> _Brief_:
Reproduce all the lines exactly as they stand, apart from the pictures.

+++++

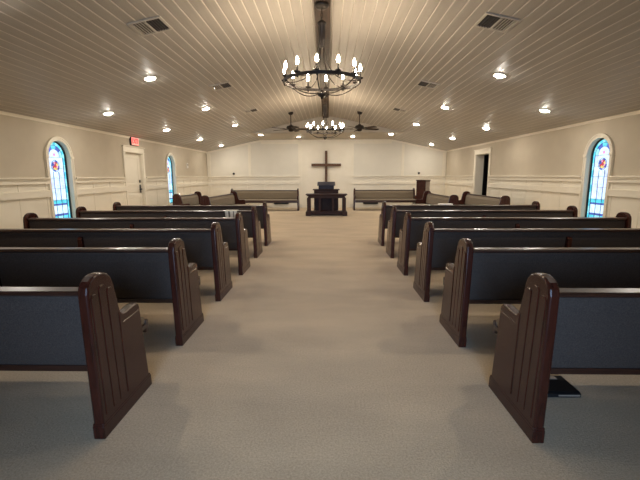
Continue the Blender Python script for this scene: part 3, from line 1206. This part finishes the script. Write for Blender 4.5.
for s, side in ((-1, 'left'), (1, 'right')):
    w_ = empty('round_fitting', (s * 3.905, BACK - .001, 1.44), label='small dark round fitting on the back wall above the chair rail, %s of the cross' % side, cat='wall fitting', group='dark fittings on the back wall')
    m = MB()
    m.lathe([(0, 0), (.045, 0), (.05, .012), (.035, .03), (.03, .055), (0, .06)], 16)
    m.xform(Matrix.Rotation(PI / 2, 4, 'X'))
    m.build('knob', 'black', w_)
    g_ = empty('wall_grille', (s * 1.90, BACK - .010, .0), label='low black wall grille behind the pew %s of the communion table' % side, cat='grille', group='black grilles low on the back wall')
    m = MB()
    m.box(-.31, .31, -.05, -.012, .155, .315, .004)
    m.build('frame', 'black', g_)
    m = MB()
    for q in range(6):
        z = .172 + q * .023
        m.prism([(-.052, z), (-.060, z + .004), (-.060, z + .010), (-.050, z + .012)], -.29, .29, 'x')
    m.build('louvres', 'black', g_)

# ------------------------------------------------------------------ things lying about
# striped cloth draped over the fifth pew on the left
yr = D0 + SP * 4
m = MB()
bm = m.bm
prof = [(.034, .632), (.030, .68), (.029, .74), (.030, .777), (.040, .7885), (.080, .791), (.118, .791), (.130, .779), (.153, .70)]
N_ = 12
wdt = .195
vv = []
for j in range(N_ + 1):
    u = -wdt / 2 + wdt * j / N_
    vv.append([bm.verts.new((u + .004 * math.sin(i * 1.3), p[0] - .004 - .004 * math.sin(j * 1.5) * (1 if i < 3 else .2) - .0, p[1] + (.004 * math.sin(j * .9) if i == 0 else 0))) for i, p in enumerate(prof)])
for j in range(N_):
    for i in range(len(prof) - 1):
        f = bm.faces.new([vv[j][i], vv[j + 1][i], vv[j + 1][i + 1], vv[j][i + 1]])
        f.smooth = True
        f.material_index = 1 if (j in (3, 4, 8) and i < 3 and i > 0) else 0
bmesh.ops.recalc_face_normals(bm, faces=bm.faces)
bmesh.ops.solidify(bm, geom=bm.faces[:], thickness=-.004)
o = m.build('folded_cloth', ['cloth', 'clothstripe'], None, (-1.515, yr, 0))
tag(o, 'pale grey cloth with dark stripes draped over the fifth pew back', 'cloth')

yr = D0 + SP * 5
bk = empty('booklet', (2.32, yr + .08, .7865), label='white booklet lying on the rail of the sixth pew on the right', cat='booklet')
m = MB()
m.box(-.125, .125, -.055, .06, .001, .022, .002)
m.build('pages', 'paper', bk)
m = MB()
m.box(-.128, .128, -.058, .064, .022, .026, .001)
m.build('cover', 'paper', bk)

cs = empty('flat_case', (1.42, 2.36, 0), label='flat black case on the carpet under the nearest right pew', cat='case')
m = MB()
m.prism([(-.110, .0), (.110, .0), (.110, .026), (.10, .030), (-.09, .030), (-.110, .022)], -.20, .20, 'x', bevel=.006)
m.build('body', 'black', cs)
m = MB()
m.prism([(.055, .0285), (.095, .0285), (.095, .032), (.055, .032)], .07, .145, 'x')
tag(m.build('label_plate', 'greyside', cs), 'small pale plate')
m = MB()
m.box(.06, .19, -.112, -.108, .008, .017)
tag(m.build('side_strip', 'greyside', cs), 'thin grey strip')

# ------------------------------------------------------------------ light
def area(name, loc, rot, sx, sy, power, color, shape='RECTANGLE'):
    d = bpy.data.lights.new(name, 'AREA')
    d.shape = shape
    d.size = sx
    d.size_y = sy
    d.energy = power
    d.color = color
    o = bpy.data.objects.new(name, d)
    COL.objects.link(o)
    o.location = loc
    o.rotation_euler = rot
    return o


# daylight coming in at the glazed entrance behind the camera
day = area("entrance_daylight", (0, REAR - .35, 1.45), (PI / 2 - .16, 0, 0), 1.7, 1.3, 55, (.42, .65, 1.0))
day.data.spread = math.radians(70)
# recessed lights behind and beside the camera
for s in (-1, 1):
    for x, y in ((4.12, 4.95),) + (((2.67, 3.42),) if s > 0 else ()):
        area('downlight', (s * x, y, ceil_z(x) - .012), (0, -TILT if s < 0 else TILT, 0), .146, .146, 18, (1.0, .93, .83), 'DISK')

wd = bpy.data.worlds.new('World')
scene.world = wd
wd.use_nodes = True
wd.node_tree.nodes['Background'].inputs['Color'].default_value = (.55, .68, .85, 1)
wd.node_tree.nodes['Background'].inputs['Strength'].default_value = .6

# ------------------------------------------------------------------ camera
cam = bpy.data.cameras.new('Camera')
co = bpy.data.objects.new('Camera', cam)
COL.objects.link(co)
cam.sensor_fit = 'HORIZONTAL'
cam.sensor_width = 36
cam.lens = 392.3 / 640 * 36
cam.clip_end = 100
PITCH, YAW, ROLL = .1627, .019, -.0031
co.matrix_world = Matrix.Translation((.06, 0, 1.35)) @ Matrix.Rotation(YAW, 4, 'Z') @ Matrix.Rotation(PI / 2 - PITCH, 4, 'X') @ Matrix.Rotation(ROLL, 4, 'Z')
scene.camera = co

vs_ = scene.view_settings
vs_.view_transform = 'Standard'
vs_.look = 'None'
vs_.gamma = 1
vs_.exposure = -0.2
vs_.use_curve_mapping = False
scene.cycles.use_denoising = True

+++++

> _Worked solution_:
Continue the Blender Python script for this scene: part 3, from line 1206. This part finishes the script. Write for Blender 4.5.
for s, side in ((-1, 'left'), (1, 'right')):
    w_ = empty('round_fitting', (s * 3.905, BACK - .001, 1.44), label='small dark round fitting on the back wall above the chair rail, %s of the cross' % side, cat='wall fitting', group='dark fittings on the back wall')
    m = MB()
    m.lathe([(0, 0), (.045, 0), (.05, .012), (.035, .03), (.03, .055), (0, .06)], 16)
    m.xform(Matrix.Rotation(PI / 2, 4, 'X'))
    m.build('knob', 'black', w_)
    g_ = empty('wall_grille', (s * 1.90, BACK - .010, .0), label='low black wall grille behind the pew %s of the communion table' % side, cat='grille', group='black grilles low on the back wall')
    m = MB()
    m.box(-.31, .31, -.05, -.012, .155, .315, .004)
    m.build('frame', 'black', g_)
    m = MB()
    for q in range(6):
        z = .172 + q * .023
        m.prism([(-.052, z), (-.060, z + .004), (-.060, z + .010), (-.050, z + .012)], -.29, .29, 'x')
    m.build('louvres', 'black', g_)

# ------------------------------------------------------------------ things lying about
# striped cloth draped over the fifth pew on the left
yr = D0 + SP * 4
m = MB()
bm = m.bm
prof = [(.034, .632), (.030, .68), (.029, .74), (.030, .777), (.040, .7885), (.080, .791), (.118, .791), (.130, .779), (.153, .70)]
N_ = 12
wdt = .195
vv = []
for j in range(N_ + 1):
    u = -wdt / 2 + wdt * j / N_
    vv.append([bm.verts.new((u + .004 * math.sin(i * 1.3), p[0] - .004 - .004 * math.sin(j * 1.5) * (1 if i < 3 else .2) - .0, p[1] + (.004 * math.sin(j * .9) if i == 0 else 0))) for i, p in enumerate(prof)])
for j in range(N_):
    for i in range(len(prof) - 1):
        f = bm.faces.new([vv[j][i], vv[j + 1][i], vv[j + 1][i + 1], vv[j][i + 1]])
        f.smooth = True
        f.material_index = 1 if (j in (3, 4, 8) and i < 3 and i > 0) else 0
bmesh.ops.recalc_face_normals(bm, faces=bm.faces)
bmesh.ops.solidify(bm, geom=bm.faces[:], thickness=-.004)
o = m.build('folded_cloth', ['cloth', 'clothstripe'], None, (-1.515, yr, 0))
tag(o, 'pale grey cloth with dark stripes draped over the fifth pew back', 'cloth')

yr = D0 + SP * 5
bk = empty('booklet', (2.32, yr + .08, .7865), label='white booklet lying on the rail of the sixth pew on the right', cat='booklet')
m = MB()
m.box(-.125, .125, -.055, .06, .001, .022, .002)
m.build('pages', 'paper', bk)
m = MB()
m.box(-.128, .128, -.058, .064, .022, .026, .001)
m.build('cover', 'paper', bk)

cs = empty('flat_case', (1.42, 2.36, 0), label='flat black case on the carpet under the nearest right pew', cat='case')
m = MB()
m.prism([(-.110, .0), (.110, .0), (.110, .026), (.10, .030), (-.09, .030), (-.110, .022)], -.20, .20, 'x', bevel=.006)
m.build('body', 'black', cs)
m = MB()
m.prism([(.055, .0285), (.095, .0285), (.095, .032), (.055, .032)], .07, .145, 'x')
tag(m.build('label_plate', 'greyside', cs), 'small pale plate')
m = MB()
m.box(.06, .19, -.112, -.108, .008, .017)
tag(m.build('side_strip', 'greyside', cs), 'thin grey strip')

# ------------------------------------------------------------------ light
def area(name, loc, rot, sx, sy, power, color, shape='RECTANGLE'):
    d = bpy.data.lights.new(name, 'AREA')
    d.shape = shape
    d.size = sx
    d.size_y = sy
    d.energy = power
    d.color = color
    o = bpy.data.objects.new(name, d)
    COL.objects.link(o)
    o.location = loc
    o.rotation_euler = rot
    return o


# daylight coming in at the glazed entrance behind the camera
day = area("entrance_daylight", (0, REAR - .35, 1.45), (PI / 2 - .16, 0, 0), 1.7, 1.3, 55, (.42, .65, 1.0))
day.data.spread = math.radians(70)
# recessed lights behind and beside the camera
for s in (-1, 1):
    for x, y in ((4.12, 4.95),) + (((2.67, 3.42),) if s > 0 else ()):
        area('downlight', (s * x, y, ceil_z(x) - .012), (0, -TILT if s < 0 else TILT, 0), .146, .146, 18, (1.0, .93, .83), 'DISK')

wd = bpy.data.worlds.new('World')
scene.world = wd
wd.use_nodes = True
wd.node_tree.nodes['Background'].inputs['Color'].default_value = (.55, .68, .85, 1)
wd.node_tree.nodes['Background'].inputs['Strength'].default_value = .6

# ------------------------------------------------------------------ camera
cam = bpy.data.cameras.new('Camera')
co = bpy.data.objects.new('Camera', cam)
COL.objects.link(co)
cam.sensor_fit = 'HORIZONTAL'
cam.sensor_width = 36
cam.lens = 392.3 / 640 * 36
cam.clip_end = 100
PITCH, YAW, ROLL = .1627, .019, -.0031
co.matrix_world = Matrix.Translation((.06, 0, 1.35)) @ Matrix.Rotation(YAW, 4, 'Z') @ Matrix.Rotation(PI / 2 - PITCH, 4, 'X') @ Matrix.Rotation(ROLL, 4, 'Z')
scene.camera = co

vs_ = scene.view_settings
vs_.view_transform = 'Standard'
vs_.look = 'None'
vs_.gamma = 1
vs_.exposure = -0.2
vs_.use_curve_mapping = False
scene.cycles.use_denoising = True